> Given request: Please return nothing but the lines between the line holding "Build this scene" and the line holding "COL=scene.collection", both ends included, without the pictures.

Stored items:
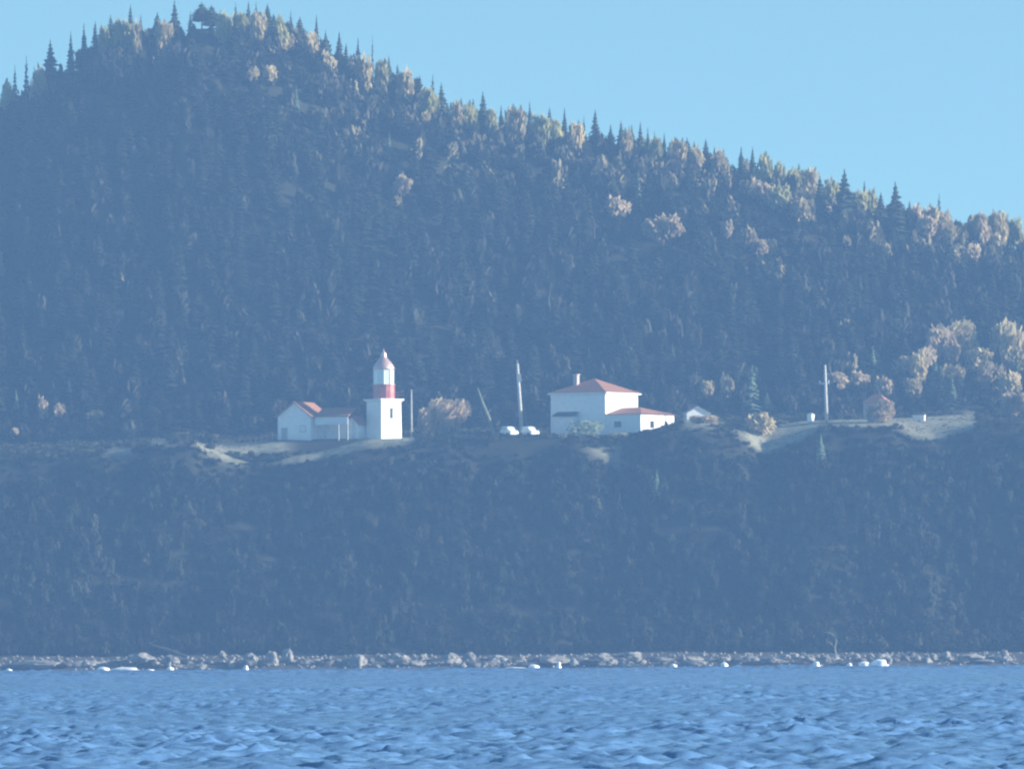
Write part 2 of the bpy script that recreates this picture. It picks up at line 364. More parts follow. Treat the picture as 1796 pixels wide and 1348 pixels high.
zone_n = {}
def zone_label(look, x, kind):
    for a, b, t in ZONES:
        if a <= x < b:
            n = zone_n.get((kind, t), 0); zone_n[(kind, t)] = n + 1
            return f'{look} {t}, {ORD[n]} of its row'
# skyline conifers: tip x, tip y, half width px, look
SPR = [(26, 114, 7, 'thin'), (46, 97, 7, 'slim dark'), (88, 70, 17, 'ragged leaning'), (124, 55, 8, 'tall thin'), (147, 40, 9, 'slender dark'), (167, 37, 10, 'short'),
       (194, 27, 14, 'blunt dark'), (229, 8, 10, 'tall spiky'), (247, 25, 8, 'small narrow'), (276, 22, 17, 'broad grey'), (306, 1, 15, 'tallest pointed'), (334, 20, 6, 'stunted bare'),
       (354, 5, 19, 'open-bottomed dark'), (371, 10, 18, 'bushy dark'), (413, 3, 6, 'thin spike'), (436, 1, 8, 'tall thin'), (449, 4, 8, 'narrow'), (469, 7, 14, 'stout dark'), (510, 19, 7, 'thin'),
       (526, 30, 17, 'wide dark'), (555, 25, 9, 'tall spiky'), (571, 53, 9, 'narrow'), (595, 55, 12, 'full'), (607, 76, 10, 'short dark'), (628, 66, 9, 'slim'), (653, 62, 4, 'needle-thin'),
       (682, 97, 11, 'dark pointed'), (697, 112, 8, 'small'), (736, 133, 17, 'wide dark'), (759, 130, 7, 'tall thin'), (774, 145, 14, 'full dark'), (809, 170, 9, 'small dark'),
       (830, 174, 14, 'rounded'), (847, 161, 15, 'broad pointed'), (879, 185, 9, 'small dark'), (900, 182, 19, 'wide blunt'), (929, 178, 9, 'slim'), (964, 187, 9, 'dark pointed'),
       (990, 188, 9, 'thin'), (1014, 210, 11, 'short'), (1024, 203, 7, 'thin'), (1044, 192, 12, 'tall dark'), (1071, 218, 11, 'short'), (1089, 212, 12, 'full dark'), (1108, 218, 11, 'dark'),
       (1123, 213, 9, 'slim round-topped'), (1136, 223, 8, 'narrow'), (1148, 230, 7, 'small'), (1165, 232, 8, 'thin'), (1184, 240, 14, 'squat'), (1205, 242, 18, 'wide dark'),
       (1238, 244, 14, 'tall dark'), (1253, 257, 9, 'short'), (1269, 260, 8, 'small'), (1300, 257, 11, 'pointed dark'), (1320, 257, 9, 'slender dark'), (1375, 287, 8, 'small'), (1401, 285, 9, 'small dark'),
       (1438, 309, 19, 'broad blunt'), (1481, 297, 24, 'biggest dark'), (1516, 316, 9, 'small'), (1545, 337, 15, 'rounded dark'), (1570, 319, 22, 'big dark'), (1595, 352, 10, 'narrow'),
       (1647, 339, 7, 'thin lone'), (1677, 384, 17, 'squat dark'), (1789, 380, 10, 'small dark')]
big = {1481: 1400, 1438: 1402, 1570: 1400, 1545: 1404}
for i, (px, py, hw, look) in enumerate(SPR):
    Y = big.get(px, 1416 + (i * 7 % 5)); p = at(px, py, Y); zb = ground(p.x, Y) - .3
    h = max(p.z - zb, 3.0); rad = hw / F * Y * 1.5
    k = 2 if hw < 8 else (i % 2 if hw < 13 else 1)
    plant('spruce', zone_label(look + ' spruce', px, 's'), 'spruce', (p.x, Y, zb), h, rad, GAPC if px in (354, 371) else CON[k], TRUNK_C, 'spruces standing on the skyline')
# skyline and hillside leafy trees: crown centre x, top y, half width px, Y or None for the ridge, colour, look
DEC = [(12, 140, 18, 'gold'), (66, 118, 20, 'tan'), (182, 48, 14, 'gold'), (215, 32, 22, 'gold'), (238, 38, 14, 'tan'), (288, 38, 22, 'tan'), (392, 20, 20, 'gold'), (420, 18, 22, 'gold'), (452, 22, 18, 'tan'), (492, 28, 20, 'gold'),
       (500, 60, 22, 'tan'), (545, 58, 18, 'tan'), (580, 90, 24, 'tan'), (640, 98, 22, 'tan'), (668, 105, 18, 'gold'), (705, 118, 24, 'tan'), (752, 150, 22, 'gold'), (800, 178, 16, 'tan'), (826, 180, 18, 'gold'),
       (862, 186, 16, 'gold'), (905, 190, 24, 'tan'), (948, 198, 22, 'gold'), (975, 205, 18, 'gold'), (1010, 216, 18, 'tan'), (1095, 226, 18, 'tan'), (1150, 236, 18, 'gold'), (1190, 246, 20, 'tan'), (1222, 252, 16, 'tan'),
       (1260, 264, 20, 'tan'), (1346, 272, 18, 'gold'), (1365, 284, 20, 'gold'), (1392, 292, 24, 'gold'), (1420, 296, 22, 'tan'), (1460, 312, 18, 'gold'), (1508, 330, 20, 'gold'), (1530, 334, 16, 'gold'), (1606, 358, 18, 'rust'),
       (1630, 362, 22, 'tan'), (1660, 372, 20, 'rust'), (1702, 378, 16, 'tan'), (1722, 368, 20, 'rust'), (1750, 372, 22, 'tan'), (1778, 380, 18, 'gold')]
look_of = {'tan': 'tan leafy tree', 'gold': 'yellowing leafy tree', 'rust': 'pinkish brown leafy tree'}
for i, (px, py, hw, c) in enumerate(DEC):
    Y = 1411 + (i * 5 % 4); p = at(px, py, Y); zb = ground(p.x, Y) - .3
    plant('leafy_tree', zone_label(look_of[c], px, c), 'tree', (p.x, Y, zb), max(p.z - zb, 3.2), hw / F * Y, LEAF[c][i % 3], TRUNK_D[i % 3], 'autumn trees along the skyline')
def hill_Y(px, py):                                  # where the line of sight meets the hill behind the terrace
    for Y in np.arange(1303, 1425, .5):
        p = at(px, py, Y)
        if p.z < ground(p.x, Y): return float(Y)
    return 1424.0
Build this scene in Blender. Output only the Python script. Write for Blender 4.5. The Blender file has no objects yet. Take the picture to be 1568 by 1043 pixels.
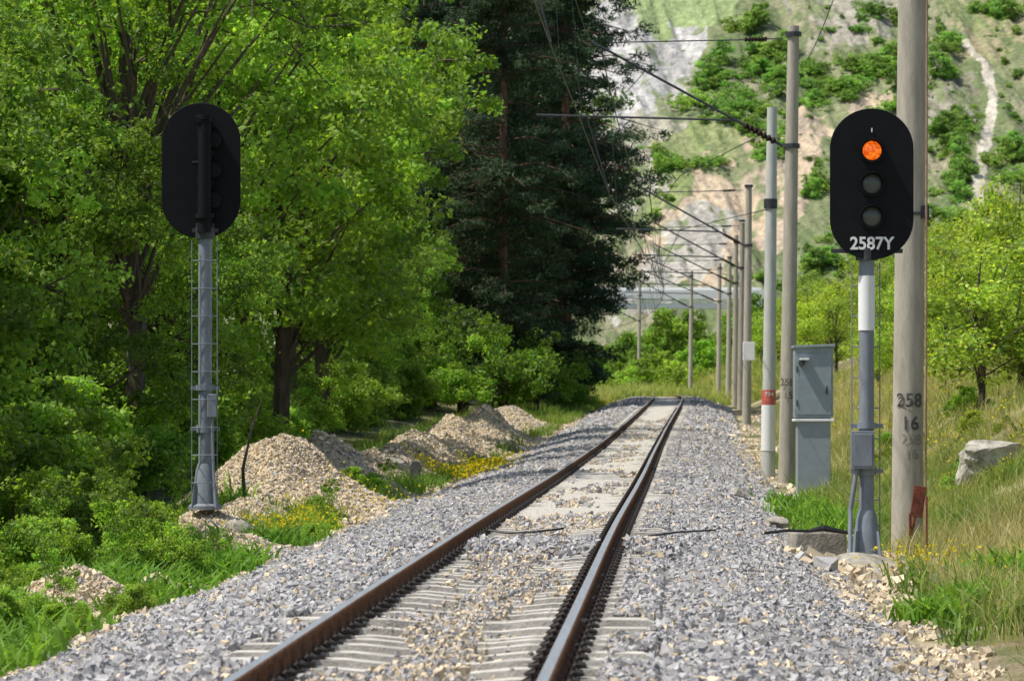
import bpy, bmesh, math, random
import numpy as np
from mathutils import Vector, Matrix
rng=np.random.default_rng(11); random.seed(11)
F=6000.; HC=1.38
def WX(u,d): return (u-784)/F*d
def WZ(v,d): return HC+(600-v)/F*d
scene=bpy.context.scene
COL=scene.collection

# ------------------------------------------------------------------ noise
def _h(ix,iy,s):
    n=(ix*374761393+iy*668265263+s*1274126177)&0xffffffff
    n=((n^(n>>13))*1274126177)&0xffffffff
    return ((n^(n>>16))&0xffff)/65535.
def vnoise(x,y,s=0):
    x=np.asarray(x,float);y=np.asarray(y,float)
    ix=np.floor(x).astype(np.int64);iy=np.floor(y).astype(np.int64)
    fx=x-ix;fy=y-iy;fx=fx*fx*(3-2*fx);fy=fy*fy*(3-2*fy)
    a=_h(ix,iy,s);b=_h(ix+1,iy,s);c=_h(ix,iy+1,s);d=_h(ix+1,iy+1,s)
    return (a*(1-fx)+b*fx)*(1-fy)+(c*(1-fx)+d*fx)*fy
def fbm(x,y,o=4,s=0):
    r=0;a=.5;t=0
    for i in range(o):
        r=r+a*vnoise(x*2**i,y*2**i,s+i);t+=a;a*=.5
    return r/t

# ------------------------------------------------------------------ track line
_y=[-20,18.7,38.5,66,100,132,167,200,250,300,350,400,450,520]
_x=[-2.2,-.61,.21,1.46,2.95,4.5,6.35,8.0,9.7,10.3,9.7,7.1,2.7,-6]
_z=[0,0,0,0,0.03,.28,.75,1.11,1.22,1.28,1.36,1.45,1.5,1.6]
fy_=np.arange(-60,620,.5)
def _sm(vals):
    lo=(vals[1]-vals[0])/(_y[1]-_y[0]);hi=(vals[-1]-vals[-2])/(_y[-1]-_y[-2])
    f=np.interp(fy_,_y,vals)
    f=np.where(fy_<_y[0],vals[0]+(fy_-_y[0])*lo,f);f=np.where(fy_>_y[-1],vals[-1]+(fy_-_y[-1])*hi,f)
    k=np.exp(-.5*(np.arange(-40,41)*.5/7.)**2);k/=k.sum()
    g=np.convolve(np.pad(f,40,mode='edge'),k,'valid');return g
fx_=_sm(_x);fz_=_sm(_z)
def CX(y): return np.interp(y,fy_,fx_)
def CZ(y): return np.interp(y,fy_,fz_)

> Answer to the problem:
Build this scene in Blender. Output only the Python script. Write for Blender 4.5. The Blender file has no objects yet. Take the picture to be 1568 by 1043 pixels.
import bpy, bmesh, math, random
import numpy as np
from mathutils import Vector, Matrix
rng=np.random.default_rng(11); random.seed(11)
F=6000.; HC=1.38
def WX(u,d): return (u-784)/F*d
def WZ(v,d): return HC+(600-v)/F*d
scene=bpy.context.scene
COL=scene.collection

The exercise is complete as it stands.